McCartney appears in the film three times, as a prisoner, Starr’s father, and as a bassist in a country band, while Linda plays a guard.
Though Stop and Smell the Roses wasn’t a commercial success for Starr it did leave behind this little experimental bit from two former Beatles. The album also featured the single, “Wrack My Brain,” written and produced by George Harrison, along with other contributions from Ronnie Wood, Harry Nilsson, and Stephen Stills.
[RELATED: The First Song Ringo Starr Wrote for The Beatles, “Don’t Pass Me By”]

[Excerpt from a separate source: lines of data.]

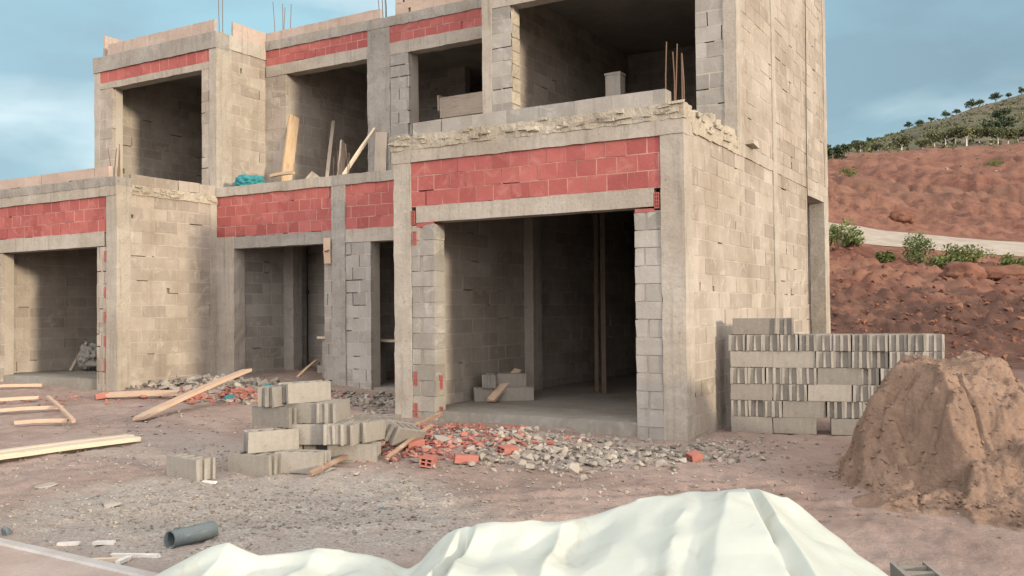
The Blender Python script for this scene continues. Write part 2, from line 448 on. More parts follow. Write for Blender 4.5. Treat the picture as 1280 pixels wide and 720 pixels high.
def rebars(house, pts, z0, z1, lean=.05):
    for x, y in pts:
        mb = MB(); a, b = rnd(-lean, lean), rnd(-lean, lean); h = z1+rnd(-.1, .1)
        mb.tube([(x, y, z0), (x+a*.3+rnd(-.01, .01), y+b*.3, (z0+h)/2), (x+a, y+b, h)], [.008]*3, 5)
        mb.build('rebar', M['iron'], house)
def ledge(house, x0, x1, y0, y1, z0, z1, side='front', name='ledge'):
    """raw concrete edge with ragged lips of squeezed mortar"""
    mb = MB(); mb.rough(x0, x1, y0, y1, z0, z1, .016, .05, 7.)
    ln = (x1-x0) if side == 'front' else (y1-y0)
    for i in range(int(ln*12)):
        u = rnd(0, ln); zz = random.choice((lerp(z0, z1, .45), z1-.02, lerp(z0, z1, .5)))+rnd(-.025, .025); s = rnd(.015, .05)
        p = Vector((x0+u, y0-rnd(-.01, .012), zz)) if side == 'front' else Vector((x1+rnd(-.01, .012), y0+u, zz))
        sx, sy = (s*rnd(1, 2.4), s*.5) if side == 'front' else (s*.5, s*rnd(1, 2.4))
        mb.box(p.x-sx, p.x+sx, p.y-sy, p.y+sy, p.z-s*.45, p.z+s*.45, rnd(.1, 1), 0, s*.35)
    return mb.build(name, M['rough'], house)

# --- house A, ground storey, garage bay (front plane y = 0)
col(A, -4.22, -3.93, -.012, .30, -.3, 3.60)
col(A, -.28, .012, -.012, .27, -.3, 3.60)
def pierA1(mb):
    for c in range(13):
        za = -.03+c*.213; zb = za+.205
        if zb > 2.76: break
        tone = rnd(.2, .8)
        if c % 2: 
            mb.box(-3.92, -3.55, .003, .25, za, zb, tone, 0, .004)
        else:
            mb.box(-3.92, -3.80, .004, .25, za, zb, tone, 0, .004); mb.box(-3.73, -3.54, .0, .25, za, zb, rnd(.2, .9), 0, .004)
    mb.box(-3.91, -3.56, .02, .24, -.3, 2.72, .5, 1)
part(pierA1, 'pier', GM, A)
def pierA2(mb):
    for c in range(14):
        za = -.06+c*.213; zb = za+.203
        if zb > 2.76: break
        if c % 2: mb.box(-.62, -.285, .0, .25, za, zb, rnd(.2, .9), 0, .005)
        else:
            w = rnd(.10, .15); mb.box(-.62, -.62+w, .004, .25, za, zb, rnd(.3, 1), 0, .006); mb.box(-.62+w+.03, -.285, .002, .25, za, zb, rnd(.2, .8), 0, .004)
            if random.random() < .6: mb.box(-.62+w-.03, -.62+w+.03, .05, .2, za, zb, .2, 1)
    mb.box(-.60, -.29, .014, .24, -.3, 2.72, .3, 1)
part(pierA2, 'pier', GM, A)
for x, y, z, N in ((-3.90, .0, .10, YN), (-3.90, .0, .53, YN), (-3.90, .0, 2.46, YN), (-3.92, -.004, 2.74, YN), (-.36, -.004, 2.74, YN), (-3.535, .10, .05, XP), (-3.535, .10, .48, XP)):
    mb = MB(); hollow_end(mb, x, y, z, N=N); mb.build('hollow_brick', M['brick'], A)
part(lambda mb: mb.box(-3.84, -3.56, .004, .24, 2.70, 2.765, .4, 0, .006), 'levelling_brick', M['brick'], A)
part(lambda mb: mb.box(-.62, -.37, .004, .24, 2.70, 2.75, .4, 0, .006), 'levelling_brick', M['brick'], A)
col(A, -3.84, -.37, -.006, .25, 2.765, 2.985, name='lintel', amp=.006, step=.2)
brickpanel(A, -3.93, -.28, .006, 2.985, 3.605)
col(A, -4.24, .016, -.022, .30, 3.602, 3.78, name='beam', amp=.010)
ledge(A, -4.25, .02, -.03, .28, 3.778, 3.965)
part(lambda mb: courses(mb, (-3.93, .06, 0), XP, YN, 3.70, 3.965, 4.165, thick=.2, crack=.12), 'parapet', GM, A)
# side wall of house A, both storeys (plane x = 0), with the tall doorway at its far end
col(A, -.25, .014, 4.10, 4.38, -.3, 3.66)
col(A, -.26, .016, 7.86, 8.25, -.3, 3.66)
wall(A, (0, .27, 0), YP, XP, 3.83, -.17, 3.66, crack=.045)
wall(A, (0, 4.38, 0), YP, XP, 2.10, -.17, 3.66, crack=.045)
col(A, -.25, .010, 6.48, 7.86, 3.54, 3.66, name='lintel')
ledge(A, -.25, .02, .28, 2.25, 3.66, 3.90, 'side')
part(lambda mb: mb.rough(-.25, .012, 2.25, 8.25, 3.662, 3.84, .012, .12), 'beam', [M['conc']], A)
def lip(mb):
    y = .3
    while y < 2.15:
        w = rnd(.14, .34); h = rnd(.03, .14) if y > .9 else rnd(.0, .06)
        mb.box(-.22, -.01, y, min(y+w-.012, 2.16), 3.89, 3.91+h, rnd(.3, 1), 0, .02); y += w
part(lip, 'broken_lip', [M['rough']], A)
col(A, -.17, .012, 2.19, 2.45, 3.84, 7.6)
col(A, -.25, .014, 4.10, 4.32, 3.84, 7.6)
col(A, -.26, .016, 8.00, 8.25, 3.84, 7.6)
wall(A, (0, 2.45, 0), YP, XP, 1.65, 3.84, 7.6, crack=.045)
wall(A, (0, 4.32, 0), YP, XP, 3.68, 3.84, 7.6, crack=.045)
# upper front wall of house A (plane y = 2.2)
col(A, -4.11, -3.93, 2.19, 2.45, 3.95, 7.15)
wall(A, (-3.93, 2.2, 0), XP, YN, .36, 3.95, 6.36, mats=GM, name='pier', L=.36, H=.213, crack=.15, thick=.24)
part(lambda mb: [mb.box(-3.572, -3.556, 2.215, 2.44, 3.95+k*.213, 3.95+k*.213+.19, rnd(.2, 1), 0, .006) for k in range(11)], 'pier_reveal', [M['rough']], A)
wall(A, (-.57, 2.2, 0), XP, YN, .40, 3.95, 6.36, mats=GM, name='pier', L=.40, H=.213, crack=.15, thick=.24)
col(A, -3.93, -.17, 2.192, 2.44, 6.36, 6.52, name='lintel', amp=.006)
brickpanel(A, -3.93, -.17, 2.205, 6.52, 6.86)
col(A, -4.12, -.17, 2.185, 2.45, 6.86, 7.15, name='beam')
part(lambda mb: courses(mb, (-4.1, 2.2, 0), XP, YN, 4.0, 7.15, 7.58, thick=.2), 'parapet', [M['palebrick'], M['mortar']], A)
# recess of house A (ground front y = 2.2, upper front y = 3.5)
col(A, -7.28, -6.97, 2.18, 2.46, -.2, 3.80, [M['concg']], amp=.016)
wall(A, (-6.97, 2.2, 0), XP, YN, .55, .1, 2.75, mats=GM, name='pier', L=.30, crack=.2, thick=.25)
col(A, -6.97, -4.22, 2.194, 2.44, 2.755, 2.985, name='lintel')
brickpanel(A, -6.97, -4.22, 2.206, 2.985, 3.78)
col(A, -7.28, -4.22, 2.17, 2.46, 3.778, 3.955, [M['concg']], name='beam', amp=.014)
col(A, -4.6, -4.23, 2.21, 2.44, .1, 2.755)
col(A, -7.51, -6.97, 3.49, 3.78, 3.95, 6.99, [M['concg']], amp=.02, label='column darkly stained by spilled cement')
wall(A, (-6.965, 3.5, 0), XP, YN, .43, 3.95, 6.37, mats=GM, name='pier', L=.42, crack=.2, thick=.3)
col(A, -6.97, -4.11, 3.492, 3.74, 6.375, 6.60, name='lintel')
brickpanel(A, -6.97, -4.11, 3.505, 6.60, 6.92)
col(A, -7.5, -4.11, 3.485, 3.75, 6.92, 7.11, [M['concg']], name='beam')
part(lambda mb: courses(mb, (-6.85, 3.52, 0), XP, YN, 2.74, 7.11, 7.52, thick=.2, L=.3), 'parapet', [M['palebrick'], M['mortar']], A)
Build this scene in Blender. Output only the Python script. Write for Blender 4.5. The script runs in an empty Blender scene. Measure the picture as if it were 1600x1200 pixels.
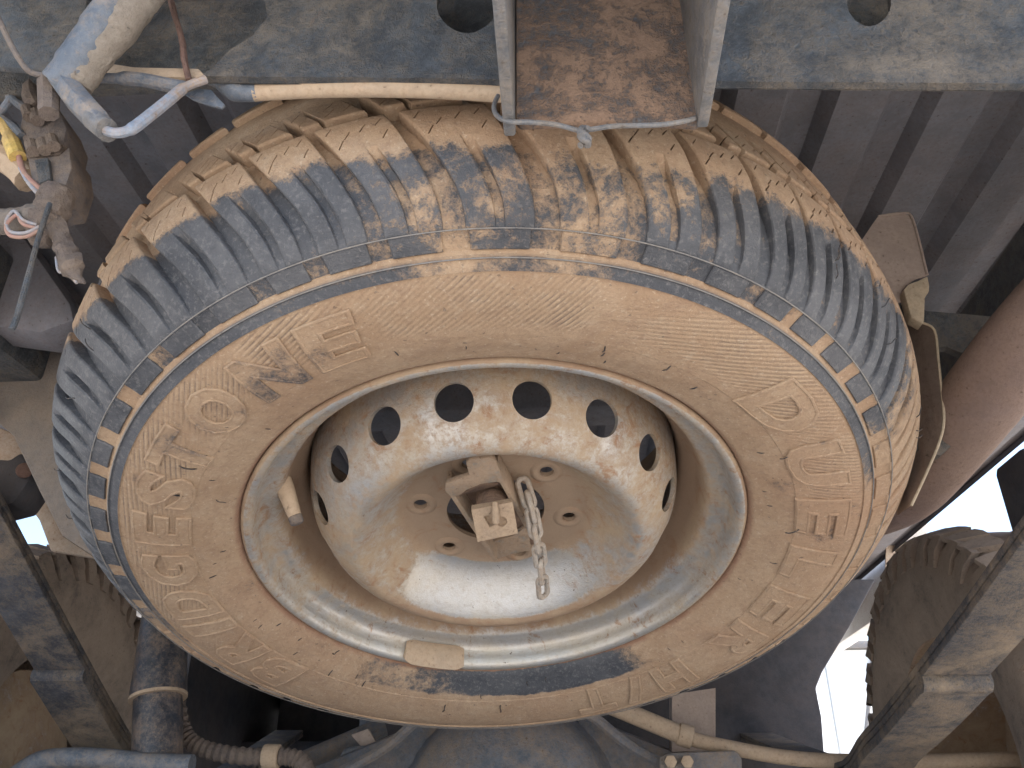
import bpy, bmesh, math, random
from mathutils import Vector, Matrix, noise as mnoise
R = math.radians
random.seed(7)
SC = bpy.context.scene
COL = SC.collection

# ------------------------------------------------------------------ camera, world, sun, exposure
CAM_LOC = Vector((0, 0, 0.30)); PITCH = R(28); YAW = R(-3.5); FPX = 1300.0      # focal length in pixels of the 1600 px wide photo
cam = bpy.data.cameras.new('camera'); camo = bpy.data.objects.new('camera', cam); COL.objects.link(camo)
fw = Vector((math.sin(YAW) * math.cos(PITCH), math.cos(YAW) * math.cos(PITCH), math.sin(PITCH)))
rt = Vector((math.cos(YAW), -math.sin(YAW), 0)); up = rt.cross(fw)
rot = Matrix((rt, up, -fw)).transposed()
camo.matrix_world = Matrix.Translation(CAM_LOC) @ rot.to_4x4()
cam.sensor_width = 36; cam.lens = 36 * FPX / 1600; cam.clip_start = 0.02; cam.clip_end = 2000
SC.camera = camo

SUN_EL, SUN_AZ = R(64), R(98)          # azimuth clockwise from +Y (ahead of the camera): the sun stands to the right
world = bpy.data.worlds.new('World'); SC.world = world; world.use_nodes = True
wn = world.node_tree.nodes; wl = world.node_tree.links
sky = wn.new('ShaderNodeTexSky'); sky.sky_type = 'NISHITA'; sky.sun_disc = False
sky.sun_elevation = SUN_EL; sky.sun_rotation = SUN_AZ; sky.dust_density = 2.0; sky.air_density = 1.0
bg = wn['Background']; wl.new(sky.outputs[0], bg.inputs[0]); bg.inputs[1].default_value = 0.14
sun = bpy.data.lights.new('sun', 'SUN'); sun.energy = 4.0; sun.angle = R(0.5); sun.color = (1, 0.97, 0.92)
suno = bpy.data.objects.new('sun', sun); COL.objects.link(suno)
sd = Vector((math.sin(SUN_AZ) * math.cos(SUN_EL), math.cos(SUN_AZ) * math.cos(SUN_EL), math.sin(SUN_EL)))
suno.rotation_euler = sd.to_track_quat('Z', 'Y').to_euler()
SC.view_settings.view_transform = 'Standard'; SC.view_settings.look = 'None'
SC.view_settings.gamma = 1; SC.view_settings.exposure = 1.76
SC.cycles.use_denoising = True; SC.cycles.max_bounces = 8; SC.cycles.diffuse_bounces = 6
SC.cycles.sample_clamp_indirect = 8

# ------------------------------------------------------------------ coordinate helpers
def ray(px, py):
    return (rt * ((px - 800) / FPX) - up * ((py - 600) / FPX) + fw)
def aty(px, py, Y):
    d = ray(px, py); return CAM_LOC + d * ((Y - CAM_LOC.y) / d.y)
def atx(px, py, X):
    d = ray(px, py); return CAM_LOC + d * ((X - CAM_LOC.x) / d.x)
def atz(px, py, Z):
    d = ray(px, py); return CAM_LOC + d * ((Z - CAM_LOC.z) / d.z)
def pxm(p):                                   # pixels (of 1600) per metre at a point
    return FPX / (Vector(p) - CAM_LOC).dot(fw)

# wheel frame: axis z points up into the car, -z to the viewer, -y to the rear of the car
WT = Matrix(((0.9978, -0.009, -0.0654), (0.0296, 0.9464, 0.3216), (0.059, -0.3228, 0.9446))).to_4x4()
WT = Matrix.Translation((-0.05725, 0.71997, 0.52085)) @ WT
WI = WT.inverted()
def wheel_px(px, py, z):                      # pixel -> point of the wheel frame at height z
    o = WI @ CAM_LOC; d = WI.to_3x3() @ ray(px, py)
    return o + d * ((z - o.z) / d.z)

# ------------------------------------------------------------------ object helpers
def empty(name, loc=(0, 0, 0), label=None, cat=None, group=None, mat=None):
    o = bpy.data.objects.new(name, None); COL.objects.link(o); o.empty_display_size = 0.05
    if mat is not None: o.matrix_world = mat
    else: o.location = loc
    tag(o, label, cat, group); return o
def tag(o, label=None, cat=None, group=None, kind=None):
    if label: o['label'] = label
    if cat: o['category'] = cat
    if group: o['group'] = group
    if kind: o['kind'] = kind
    return o
def link(name, me, mat=None, parent=None, world=True):
    o = bpy.data.objects.new(name, me); COL.objects.link(o)
    if mat is not None and len(me.materials) == 0: me.materials.append(mat)
    if parent is not None:
        o.parent = parent
        if world: o.matrix_parent_inverse = parent_world(parent).inverted()
    return o
def parent_world(o):
    m = o.matrix_basis.copy()
    while o.parent is not None:
        m = o.parent.matrix_basis @ o.matrix_parent_inverse @ m if False else (o.matrix_parent_inverse @ m)
        o = o.parent; m = o.matrix_basis @ m
    return m
def mesh(name, verts, faces, smooth=None):
    me = bpy.data.meshes.new(name); me.from_pydata([tuple(v) for v in verts], [], faces); me.update()
    bm = bmesh.new(); bm.from_mesh(me); bmesh.ops.recalc_face_normals(bm, faces=bm.faces); bm.to_mesh(me); bm.free()
    if smooth is not None: shade(me, smooth)
    return me
def shade(me, ang=40):
    me.polygons.foreach_set('use_smooth', [True] * len(me.polygons))
    me.set_sharp_from_angle(angle=R(ang))
def lathe(name, prof, segs, closed=False, smooth=40):
    v, f = [], []; n = len(prof)
    for i in range(segs):
        a = 2 * math.pi * i / segs; c, s = math.cos(a), math.sin(a)
        v += [(r * c, r * s, z) for r, z in prof]
    for i in range(segs):
        j = (i + 1) % segs
        for k in range(n if closed else n - 1):
            l = (k + 1) % n
            f.append((i * n + k, j * n + k, j * n + l, i * n + l))
    return mesh(name, v, f, smooth)
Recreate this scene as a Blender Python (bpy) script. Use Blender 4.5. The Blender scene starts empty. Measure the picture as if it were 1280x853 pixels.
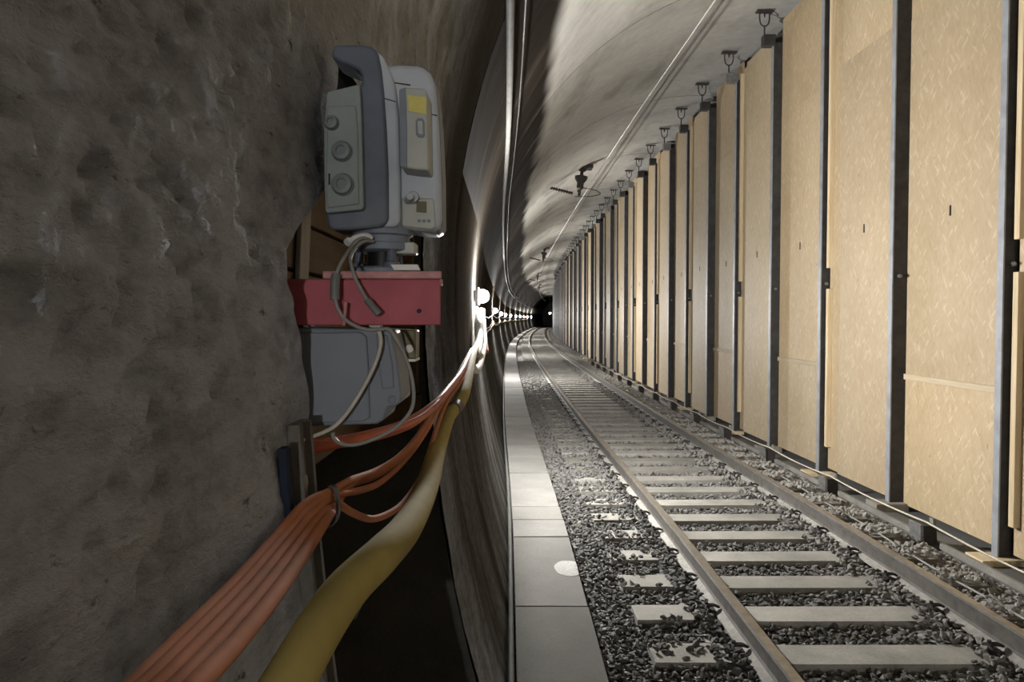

The Cooler was also the official British entry in the short film category at the Cannes Film Festival in 1982.
John Lennon
Much like Starr’s 1973 album Ringo, which was the only album to feature contributions from all four ex-Beatles, Stop and Smell the Roses was intended to have a similar “reunion.”
John Lennon had initially offered two tracks to Starr for the album—”Nobody Told Me” and the country-bent “Life Begins at 40” but was murdered before the sessions started. Starr decided not to record either song for the album following Lennon’s death.
“Nobody Told Me” was later released on Lennon’s sixth, posthumous album, Milk and Honey, in 1984, while the original demo Lennon shared with Starr of “Life Begins at 40” appeared on the 1998 compilation John Lennon Anthology.